WTA closes gender gap in prizes at Wimbledon

ST. PETERSBURG, FL: Wimbledon's recent decision to award equal prize money to men and women came after more than a year of strategic PR work by the Sony Ericsson WTA (Women's Tennis Association) Tour.

ST. PETERSBURG, FL: Wimbledon's recent decision to award equal prize money to men and women came after more than a year of strategic PR work by the Sony Ericsson WTA (Women's Tennis Association) Tour.

Working with Cohn & Wolfe in the UK, WTA worked with such current players as Venus Williams and Maria Sharapova, as well as former greats Billie Jean King, Martina Navratilova, and Chris Evert, to target UK media and influentials, said Andrew Walker, WTA VP of communications.

One event, hosted by Virgin CEO and WTA global advisory council member Richard Branson, featured Williams and Sharapova holding up the numbers representing the difference in Wimbledon prize money over the past 10 years. Williams also wrote an Op-Ed for The Times (of London).

Walker said the PR team also reached out to prominent UK politicians, including London Mayor Ken Livingstone, asking them to write letters of support to the Wimbledon board.
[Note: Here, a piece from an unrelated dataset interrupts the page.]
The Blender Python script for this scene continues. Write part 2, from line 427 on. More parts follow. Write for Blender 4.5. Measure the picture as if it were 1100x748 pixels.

"The messaging was pretty basic: If you agree, there are a number of things you can do to help support this cause," Walker said. For example, Conservative Party leader David Cameron appeared on popular talk show Friday Night with Jonathan Ross to show his support.

Walker noted that the issue of equal prize money has always been important to the WTA. But while previous efforts have been successful in narrowing the gap between men's and women's prizes for Wimbledon, the organization was reluctant to make it equal.

He said that when WTA CEO Larry Scott joined in 2003, it decided on a behind-the-scenes approach in addressing the issue with Wimbledon. It tried the same strategy in 2004 and 2005 to no avail.

"We changed tactics and decided that we were going to shift... to a more public PR campaign approach," Walker said.

Of the other Grand Slam events, the US Open decided to award equal prize money in 1973, the Australian Open did the same in 1991, and, in 2006, the French Open announced it would award the winners equal prize money, but a disparity still exists for finalists.

Walker said the WTA will keep targeting the French Open.

"Until they are offering women equal prize money, we'll continue to make our case," he said.